Por eso, no está demás insistir en los peligros que una excesiva influencia empresarial -y más si lo es sólo de ciertas empresas- en el proceso post-2015 puede implicar cara a la construcción de un desarrollo más equilibrado y democrático. Porque esa influencia puede conducir a distorsiones interesadas en su concreción -favorables quizás para determinadas corporaciones, pero muy negativas con carácter general para la humanidad-, a una probable intensificación del ya desmedido poder de las mayores empresas transnacionales y a un debilitamiento de la capacidad de control y exigencia frente a ellas de administraciones públicas, organismos internacionales y sociedad civil.

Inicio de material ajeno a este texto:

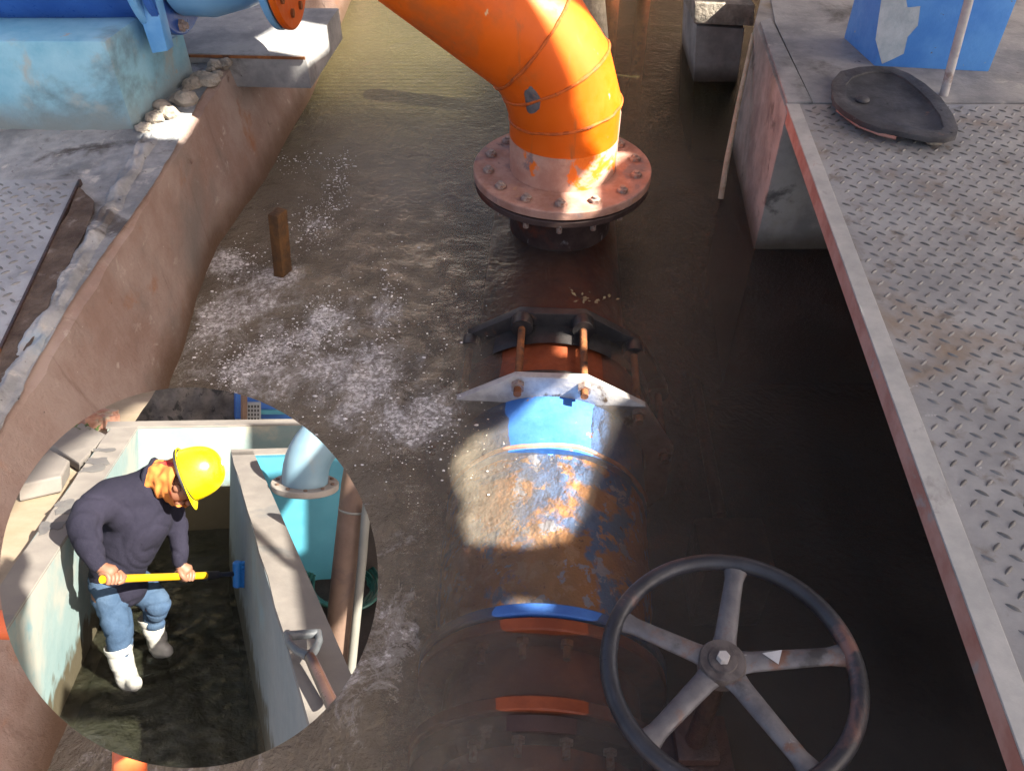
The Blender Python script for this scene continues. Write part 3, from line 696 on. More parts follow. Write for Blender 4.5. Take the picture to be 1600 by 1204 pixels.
AY, AZ = 3.52, 1.10
t = thing('blue_pump', 'blue pump casing with a pale blue flange foot and an orange faced outlet flange', 'pump', (-1.4, AY, .85))
MB().lathe([(.33, -3.2), (.33, -1.62), (.325, -1.45), (.30, -1.36)], V((0, AY, AZ)), (1, 0, 0), n=56).build('barrel', M['dark_blue'], t)
def xdisc(x, r, w, r0=.2, z=AZ): return MB().lathe([(r0, 0), (r-.006, 0), (r, .006), (r, w-.006), (r-.006, w), (r0, w)], V((x, AY, z)), (1, 0, 0), n=56, loop=True)
xdisc(-1.40, .385, .03).build('flange', M['pump_blue'], t, angle=40)
xdisc(-1.355, .37, .035).build('flange', M['dark_blue'], t, angle=40)
MB().prism([UY(206, -10, 3.22), UY(238, 84, 3.22), UY(262, 80, 3.22), UY(240, -10, 3.22)], (.01, .05, .0)).build('foot_bracket', M['pump_blue'], t, bevel=.004)
MB().lathe([(.30, 0), (.305, .12), (.27, .26), (.24, .34), (.235, .40)], V((-1.30, AY, AZ)), (1, 0, 0), n=56).build('volute', M['pump_blue'], t)
xdisc(-.935, .352, .028).build('outlet_flange', M['pump_blue'], t, angle=40)
xdisc(-.90, .352, .028).build('outlet_flange', M['orange'], t, angle=40)
for k in range(12):
    a = 2*pi*k/12+.13
    MB().lathe([(.017, 0), (.017, .012), (.0001, .012)], V((-.874, AY+.29*cos(a), AZ+.29*sin(a))), (1, 0, 0), n=12).build('bolt_hole', M['rust'], t)
    if k % 2 == 0: MB().lathe([(.024, 0), (.024, .014), (.014, .014), (.014, .03), (.0001, .03)], V((-1.318, AY+.335*cos(a), AZ+.335*sin(a))), (1, 0, 0), n=6).build('bolt', M['bolt'], t)
# broken mortar chunks in the corner
rm = random.Random(3)
for k in range(34):
    f = (k+rm.random())/34; u = 226+f*138; v = 200-f*112+rm.uniform(-10, 16)*(1-.3*f)
    p = U(u, v, .508); r = rm.uniform(.008, .022)+(.026*rm.random() if k % 3 == 0 else 0)
    o = MB().ball(p+V((0, 0, r*.35)), r, 9, 6, (1.25, 1, .7), .42, k).build('mortar_chunk', M['mortar'], smooth=False)
    tag(o, 'loose lump of broken pale mortar in the crack between plinth and channel wall', 'mortar chunk', 'broken mortar lumps in the crack')

# ------------------------------------------------------------------ orange rail and other background pieces
o = MB().tube([U(-160, 968, .60), U(60, 978, .60), U(150, 990, .60), U(188, 1020, .60), U(203, 1080, .60), U(203, 1190, .60), U(196, 1330, .60)], .027, 20).build('orange_rail', M['redpaint'])
tag(o, 'orange red handrail pipe crossing the corner below the channel wall', 'rail')
t = thing('lagged_pipe', 'pale rough lagged pipe standing behind the orange elbow', 'pipe', (.42, 4.2, 0))
MB().tube([UY(935, 62, 4.2), UY(915, -60, 4.2), UY(900, -200, 4.2)], [.05, .075, .075], 20).build('lagging', M['pale'], t)
t = thing('reflection_wall', 'unseen brown wall added beyond the channel for its reflection in the water', 'wall', (0, 8.0, 0))
MB().box((.35, 7.9, -.8), (6.4, 8.15, 6.5)).build('wall', M['reflected'], t, smooth=False)  # unseen, added so the water on the right reflects something dark
MB().box((-6, 7.92, -.8), (.347, 8.14, 2.2)).build('reflection_panel', M['concrete'], t, smooth=False)  # unseen pale panel, added for grey reflections on the left
for x_, y_, r_ in ((.70, 6.4, .09), (1.0, 6.6, .05)):
    o = MB().tube([V((x_, y_, -.8)), V((x_, y_, 3.2))], r_, 20).build('standpipe', M['rust'])
    tag(o, ('thick' if r_ > .06 else 'thin')+' brown standpipe rising from the far end of the water', 'pipe')
#INSET-BEGIN
# ------------------------------------------------------------------ round-cut model: worker scrubbing a painted trough
def imat(name, c1, c2=None, scale=3, **kw):
    kw.setdefault('bscale', 12); kw.setdefault('bdist', .0012)
    kw['bscale'] *= 5; kw['layers'] = [(L[0], L[1]*5)+tuple(L[2:]) for L in kw.get('layers', ())]
    zs = kw.pop('izl', None)
    m = mat(name, c1, c2, scale*5, **kw)
    if zs:                                  # stain below a height measured in the model's own frame
        t = m.node_tree; p = next(n for n in t.nodes if n.type == 'BSDF_PRINCIPLED')
        src = p.inputs['Base Color'].links[0].from_socket
        g = t.nodes.new('ShaderNodeNewGeometry'); sub = t.nodes.new('ShaderNodeVectorMath'); sub.operation = 'SUBTRACT'; sub.inputs[1].default_value = ORG
        dt = t.nodes.new('ShaderNodeVectorMath'); dt.operation = 'DOT_PRODUCT'; dt.inputs[1].default_value = IUP/SCALE
        no = t.nodes.new('ShaderNodeTexNoise'); no.inputs['Scale'].default_value = 26; no.inputs['Detail'].default_value = 7
        ad = t.nodes.new('ShaderNodeMath'); ad.operation = 'MULTIPLY_ADD'; ad.inputs[1].default_value = zs[3]; 
        mr = t.nodes.new('ShaderNodeMapRange'); mr.inputs[1].default_value = zs[0]; mr.inputs[2].default_value = zs[1]; mr.inputs[3].default_value = 1; mr.inputs[4].default_value = 0
        mx = t.nodes.new('ShaderNodeMix'); mx.data_type = 'RGBA'; mx.inputs[7].default_value = (*zs[2], 1)
        t.links.new(g.outputs['Position'], sub.inputs[0]); t.links.new(sub.outputs[0], dt.inputs[0])
        t.links.new(no.outputs['Fac'], ad.inputs[0]); t.links.new(dt.outputs['Value'], ad.inputs[2]); t.links.new(ad.outputs[0], mr.inputs[0])
        t.links.new(mr.outputs[0], mx.inputs[0]); t.links.new(src, mx.inputs[6]); t.links.new(mx.outputs[2], p.inputs['Base Color'])
    return m
IMT = {}
MUD = (.045, .036, .018)
IMT['sand'] = imat('sandy_ground', (0.1672, 0.1295, 0.0836), (0.2257, 0.1756, 0.1254), 2, rough=.95, bump=.5, layers=[((.16, .12, .08), 1.6, .56, .72)])
IMT['top'] = imat('trough_cement_top', (0.1156, 0.102, 0.09184), (0.1564, 0.1394, 0.1224), 3, rough=.9, bump=.35, layers=[((.10, .095, .09), 2.2, .62, .70)])
IMT['topmark'] = imat('dark_mark', (.065, .06, .06), (.09, .085, .08), 6, rough=.8, bump=.2)
IMT['paint'] = imat('pale_turquoise_wall', (0.1084, 0.1662, 0.1697), (0.1445, 0.1951, 0.1915), 1.6, rough=.8, bump=.3, layers=[((.23, .22, .19), 1.3, .50, .68), ((.09, .17, .19), 2.6, .6, .72)], izl=(.32, .40, MUD, .34))
IMT['paintgrey'] = imat('grey_blue_wall', (0.1211, 0.1371, 0.1403), (0.153, 0.1594, 0.1561), 1.6, rough=.85, bump=.3, layers=[((.14, .19, .205), 1.6, .52, .7)], izl=(.34, .44, (.05, .042, .025), .40))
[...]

Al tiempo que, por supuesto, puede dificultar muy significativamente la pretensión de conseguir que la nueva agenda de desarrollo afronte en profundidad algunas de las malformaciones más evidentes del modelo de desarrollo imperante, asumiendo realmente el papel de programa de transformación estructural capaz de impulsar hacia un orden económico mundial más justo y sostenible.
Aunque el proceso de concreción de la nueva agenda de desarrollo está ya muy avanzado y aunque no se trate en absoluto de rechazar la participación empresarial en él, todavía hay tiempo para que las organizaciones sociales que en él intervienen, Naciones Unidas y restantes organismos internaciones participantes y los gobiernos que se consideren democráticos traten de mitigar todo lo posible la materialización de esos peligros. Está en juego el futuro.
(*) Artículo publicado inicialmente en Ágora.
[1] La literatura al respecto es casi inabarcable. Permítanme recomendar un documento de la organización a la que pertenezco: Economistas sin Fronteras, Dossieres EsF, nº 11, “La agenda de desarrollo post-2015: ¿más de lo mismo o el principio..., Madrid, septiembre de 2013
[2] W. J. Baumol y S. A. Batey Blackman, Perfect markets and easy virtue: business ethics and the invisible hand, 1991. Hay traducción al castellano: Mercados perfectos y virtud natural, Colegio de Economistas de Madrid-Celeste Ediciones, Madrid, 1993.
[3] Y con muy escasa participación de empresas españolas.